Recycling is easy, for most people in the area. Those blue bins for depositing plastic, glass, paper, and metal are part of the landscape, anywhere you’d find a trash can, and every commercial trash hauler in the county will pick up recycling right off your curb, if you ask them to.
For the rest of the people, recycling is not exactly hard—those who don’t get curbside collection can still haul their recyclables to a collection site—but it is about to get harder.
King County will close its free recycling collection sites at most of its solid waste transfer stations on Wednesday, Feb. 1, including North Bend’s Cedar Falls facility. Only three sites, Snoqualmie Pass, Vashon, and Skykomish will continue the service. Residents in all other areas of the county can subscribe to a recycling collection service, or drive the greater distance to the free recycling centers.
The change, announced on the website and on posters at transfer stations starting in December, should save the county about $400,000 annually, says Doug Williams, spokesperson for King County’s Department of Natural Resources and Solid Waste Division.
The county does not have a recycling center, but contracts for services with private facilities, including ones owned by Allied Waste and Waste Management. In addition to the contracts, the county also must pay for transporting the materials from the transfer stations.
Meanwhile, 99 percent of county residents already have access to recycling collection services, according to the Frequently Asked Questions about the closure on King County’s website (http://your.kingcounty.gov/solidwaste/facilities/cedar-transfer.asp?ID=347). Recycling collection will continue at the Snoqualmie Pass, Vashon and Skykomish transfer stations, since curbside recycling collection is not available to those residents.
“We’re trying to eliminate a redundant service,” Williams said. “Obviously we’ve been in tough budget straits for a while and a $400,000 reduction is fairly significant. It’s a good-sized chunk of money that we’re able absorb into the solid waste services.”

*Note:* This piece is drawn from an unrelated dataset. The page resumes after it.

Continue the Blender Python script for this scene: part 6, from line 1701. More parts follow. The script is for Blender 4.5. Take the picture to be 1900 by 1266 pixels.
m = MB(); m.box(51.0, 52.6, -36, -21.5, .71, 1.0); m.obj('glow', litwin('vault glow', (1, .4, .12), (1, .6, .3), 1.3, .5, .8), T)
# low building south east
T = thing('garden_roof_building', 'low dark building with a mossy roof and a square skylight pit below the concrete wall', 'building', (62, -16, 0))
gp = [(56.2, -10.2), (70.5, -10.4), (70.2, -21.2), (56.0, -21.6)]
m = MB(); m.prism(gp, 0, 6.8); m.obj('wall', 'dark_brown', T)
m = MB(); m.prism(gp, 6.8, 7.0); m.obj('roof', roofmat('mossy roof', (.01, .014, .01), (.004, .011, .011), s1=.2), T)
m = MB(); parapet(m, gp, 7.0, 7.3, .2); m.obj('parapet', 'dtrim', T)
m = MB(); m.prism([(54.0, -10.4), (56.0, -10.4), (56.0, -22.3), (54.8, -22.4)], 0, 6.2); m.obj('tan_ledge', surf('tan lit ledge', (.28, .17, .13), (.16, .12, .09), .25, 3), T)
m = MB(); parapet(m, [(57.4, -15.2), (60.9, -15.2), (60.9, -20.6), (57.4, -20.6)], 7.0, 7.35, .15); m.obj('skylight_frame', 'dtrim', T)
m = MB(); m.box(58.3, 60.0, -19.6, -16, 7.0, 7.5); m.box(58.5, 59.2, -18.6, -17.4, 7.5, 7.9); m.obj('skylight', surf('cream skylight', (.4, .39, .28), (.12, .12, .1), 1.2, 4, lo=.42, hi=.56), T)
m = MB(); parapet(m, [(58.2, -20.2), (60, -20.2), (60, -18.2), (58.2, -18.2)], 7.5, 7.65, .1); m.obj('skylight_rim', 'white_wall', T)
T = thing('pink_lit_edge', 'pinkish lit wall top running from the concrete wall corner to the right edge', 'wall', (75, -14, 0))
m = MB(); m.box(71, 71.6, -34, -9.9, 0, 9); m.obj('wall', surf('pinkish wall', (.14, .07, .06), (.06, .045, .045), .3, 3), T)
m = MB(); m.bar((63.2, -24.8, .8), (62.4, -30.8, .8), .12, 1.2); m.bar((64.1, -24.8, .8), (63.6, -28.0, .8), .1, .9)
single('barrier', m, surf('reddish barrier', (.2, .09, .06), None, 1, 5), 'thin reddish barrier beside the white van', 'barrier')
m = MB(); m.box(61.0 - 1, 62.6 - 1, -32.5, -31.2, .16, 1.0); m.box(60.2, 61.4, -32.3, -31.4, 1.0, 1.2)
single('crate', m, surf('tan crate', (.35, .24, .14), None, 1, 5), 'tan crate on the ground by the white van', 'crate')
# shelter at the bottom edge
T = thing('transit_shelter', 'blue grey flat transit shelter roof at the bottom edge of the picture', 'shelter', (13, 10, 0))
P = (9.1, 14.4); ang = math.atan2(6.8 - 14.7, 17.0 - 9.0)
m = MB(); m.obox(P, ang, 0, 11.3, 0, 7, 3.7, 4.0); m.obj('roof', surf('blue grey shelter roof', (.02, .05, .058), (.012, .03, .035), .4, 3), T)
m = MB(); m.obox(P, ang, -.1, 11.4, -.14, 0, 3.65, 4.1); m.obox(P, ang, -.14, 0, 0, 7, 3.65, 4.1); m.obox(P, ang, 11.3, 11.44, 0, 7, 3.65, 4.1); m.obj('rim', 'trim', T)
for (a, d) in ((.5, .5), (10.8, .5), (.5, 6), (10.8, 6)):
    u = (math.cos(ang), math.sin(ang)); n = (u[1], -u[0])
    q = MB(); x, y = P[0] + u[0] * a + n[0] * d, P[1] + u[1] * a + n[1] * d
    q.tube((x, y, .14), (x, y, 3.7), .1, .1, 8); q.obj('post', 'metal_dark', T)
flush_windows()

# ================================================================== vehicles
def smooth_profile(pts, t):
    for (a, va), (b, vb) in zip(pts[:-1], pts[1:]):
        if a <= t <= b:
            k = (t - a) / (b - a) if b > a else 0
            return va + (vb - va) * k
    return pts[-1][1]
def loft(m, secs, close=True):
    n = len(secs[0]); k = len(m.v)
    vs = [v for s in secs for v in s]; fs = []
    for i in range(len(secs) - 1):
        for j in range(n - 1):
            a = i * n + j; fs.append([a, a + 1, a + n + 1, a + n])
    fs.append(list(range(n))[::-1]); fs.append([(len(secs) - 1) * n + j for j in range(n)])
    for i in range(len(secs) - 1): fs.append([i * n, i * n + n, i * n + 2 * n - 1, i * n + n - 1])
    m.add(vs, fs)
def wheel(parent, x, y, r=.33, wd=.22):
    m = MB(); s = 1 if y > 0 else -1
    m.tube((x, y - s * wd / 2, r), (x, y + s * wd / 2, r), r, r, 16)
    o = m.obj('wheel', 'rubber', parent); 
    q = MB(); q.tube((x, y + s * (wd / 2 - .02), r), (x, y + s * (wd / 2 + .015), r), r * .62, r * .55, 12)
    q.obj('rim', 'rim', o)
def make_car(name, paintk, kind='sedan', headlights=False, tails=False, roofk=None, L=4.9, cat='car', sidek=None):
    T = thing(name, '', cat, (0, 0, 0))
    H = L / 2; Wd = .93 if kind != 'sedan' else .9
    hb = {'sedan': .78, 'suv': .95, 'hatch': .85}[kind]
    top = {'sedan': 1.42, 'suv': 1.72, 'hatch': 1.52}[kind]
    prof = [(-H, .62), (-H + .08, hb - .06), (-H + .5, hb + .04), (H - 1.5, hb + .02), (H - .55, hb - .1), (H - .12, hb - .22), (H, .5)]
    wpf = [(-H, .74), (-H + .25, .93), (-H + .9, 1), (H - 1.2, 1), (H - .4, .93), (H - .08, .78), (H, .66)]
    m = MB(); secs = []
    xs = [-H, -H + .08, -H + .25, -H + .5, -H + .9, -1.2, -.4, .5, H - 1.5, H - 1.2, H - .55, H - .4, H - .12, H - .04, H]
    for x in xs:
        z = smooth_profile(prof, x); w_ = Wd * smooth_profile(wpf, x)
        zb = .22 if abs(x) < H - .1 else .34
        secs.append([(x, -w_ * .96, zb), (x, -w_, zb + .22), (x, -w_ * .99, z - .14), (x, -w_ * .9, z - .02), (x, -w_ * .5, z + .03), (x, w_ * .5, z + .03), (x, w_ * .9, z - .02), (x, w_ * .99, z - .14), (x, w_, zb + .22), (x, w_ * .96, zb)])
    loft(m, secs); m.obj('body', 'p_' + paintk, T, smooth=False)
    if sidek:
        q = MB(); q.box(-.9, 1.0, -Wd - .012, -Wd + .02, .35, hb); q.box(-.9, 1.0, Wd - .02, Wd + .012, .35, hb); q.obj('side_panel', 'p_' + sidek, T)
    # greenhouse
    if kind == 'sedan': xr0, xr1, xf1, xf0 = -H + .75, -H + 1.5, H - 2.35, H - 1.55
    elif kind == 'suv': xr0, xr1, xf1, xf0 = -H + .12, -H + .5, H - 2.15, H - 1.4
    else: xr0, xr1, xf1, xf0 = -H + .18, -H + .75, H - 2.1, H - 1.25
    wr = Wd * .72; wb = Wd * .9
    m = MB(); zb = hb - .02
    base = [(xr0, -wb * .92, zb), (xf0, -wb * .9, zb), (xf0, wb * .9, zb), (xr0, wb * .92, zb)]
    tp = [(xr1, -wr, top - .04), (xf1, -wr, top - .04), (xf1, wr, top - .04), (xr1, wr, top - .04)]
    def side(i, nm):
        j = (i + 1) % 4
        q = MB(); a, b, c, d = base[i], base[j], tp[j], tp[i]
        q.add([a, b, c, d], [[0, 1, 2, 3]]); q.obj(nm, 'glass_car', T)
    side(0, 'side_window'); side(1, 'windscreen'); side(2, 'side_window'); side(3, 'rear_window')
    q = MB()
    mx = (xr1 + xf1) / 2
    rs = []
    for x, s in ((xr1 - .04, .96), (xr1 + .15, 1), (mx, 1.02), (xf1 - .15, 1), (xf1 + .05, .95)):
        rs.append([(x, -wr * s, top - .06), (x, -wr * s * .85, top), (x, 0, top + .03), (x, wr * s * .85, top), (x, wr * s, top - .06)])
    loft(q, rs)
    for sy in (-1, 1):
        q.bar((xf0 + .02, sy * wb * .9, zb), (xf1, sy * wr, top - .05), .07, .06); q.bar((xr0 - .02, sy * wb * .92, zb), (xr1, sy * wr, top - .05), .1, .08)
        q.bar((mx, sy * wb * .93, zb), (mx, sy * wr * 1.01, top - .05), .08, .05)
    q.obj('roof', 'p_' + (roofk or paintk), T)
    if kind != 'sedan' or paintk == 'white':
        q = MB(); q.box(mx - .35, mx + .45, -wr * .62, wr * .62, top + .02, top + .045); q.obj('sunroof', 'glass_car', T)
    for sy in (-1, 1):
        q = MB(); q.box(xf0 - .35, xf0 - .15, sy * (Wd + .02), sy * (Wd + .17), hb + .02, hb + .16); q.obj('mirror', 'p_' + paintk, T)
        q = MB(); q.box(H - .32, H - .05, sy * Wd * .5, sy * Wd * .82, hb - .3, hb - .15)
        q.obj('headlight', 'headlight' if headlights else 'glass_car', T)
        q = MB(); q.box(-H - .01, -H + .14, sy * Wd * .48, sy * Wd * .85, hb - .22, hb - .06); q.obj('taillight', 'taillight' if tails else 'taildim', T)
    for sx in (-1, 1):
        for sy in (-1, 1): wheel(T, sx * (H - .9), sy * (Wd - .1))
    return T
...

As the King County Council went into the 2012 budget process in October, forecasts indicated a $20 million shortfall, the fourth consecutive year of lower-than-expected revenues. In November, the council approved a $5.2 billion budget, with a $655 million general fund balance. For 2011, the budget totaled $5.1 billion, with $621 million in the general fund, and for 2010, it was $5 billion, with $629 million in the general fund.
Recycling is still encouraged throughout the county, Williams said. King County has contracts with three companies, Allied Waste, Cleanscapes, and Waste Management, each of which is required to offer curbside recycling services.
“Our hope is that the 99 percent of folks with the ability to, do so sign up for the residential curbside recycling,” he said. That hope was echoed by spokespeople for Allied Waste, which currently serves Snoqualmie, Fall City and parts of North Bend, and Waste Management, which serves Carnation, and will start service in Snoqualmie June 1.
“We hope people will sign up for service,” said Anne Laughlin of Allied. “They’ve got other things to do with their time than go to the transfer station.”
Allied and Waste Management each own and operate high-tech facilities to process recyclable materials within the county (Cleanscapes contracts with national recycler RockTenn, which has a presence in Renton), and each is committed to handling recyclable materials as a resource.
Robin Freedman, of Waste Management said, “As a company we used to invest in landfills, and in 2007, we took a hard look at the future, and made a very conscious decision to take the company in a different direction.”
Now, Waste Management is building recycling facilities across the country, and positioning itself as not just a waste management facility, but also a materials management company,
Freedman said.”We believe that waste is no longer waste and is a valuable resource.”
Neither company’s recycling center is open for public use, but King County lists Allied’s Seattle facility, 2733 Third Ave. South, on its Alternative Recycling Options flyer, available at the Cedar Falls transfer station.